It's been 10 years since would-be flying aces had anything worth playing - 1999's Red Baron 3D. Since then, fans of this genre have been disappointed repeatedly. Rise of Flight wants to fix that.

The World War I combat flight sim may be a rather specific genre, definitely suited for PC play over console. But done well it can ping any number of interests - history, technology, aviation, tactics, even a smidge of role-playing. Red Baron captivated me for hours back in the early 1990s and fired me up so much I wrote a few college papers about World War I aviation and its principal actors.
Rise of Flight, by Russian developer neoqb, will release sometime this year, first in Russia. Neoqb is in discussions with western publishers, and they've hinted at digital distribution, likely through Steam. That would chalk up another for digital distribution, delivering us a genre that would probably get blasted out of any pitch meeting faster than you could say Dicta Boelcke. A history of World War I combat sims shows the last decade has been, for the most part, patches, mods, and shovelware.
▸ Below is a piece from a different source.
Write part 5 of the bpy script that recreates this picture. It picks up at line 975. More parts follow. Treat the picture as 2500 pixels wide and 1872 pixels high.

From the Rise of Flight blog, we're told the game will be played over the entire Western Front of the first World War - more than 125,000 square kilometers of playable territory. In addition to striving for super realistic physics and period aircraft, players will get career singleplayer mode, plus a networked mode. You can fly for any of the Central Powers or Triple Entente aviation services. (Germany or Austria, or France, Great Britain, Italy, Russia or the U.S.)

The aviation gameplay they've released so far looks appealing; some of the ground elements are a little stiff and rudimentary, but again, this is a flight simulator. For a type of game that had such strong appeal, and has largely been dormant for 10 years, Rise of Flight is at least noteworthy in that someone's trying to get back in and do it right.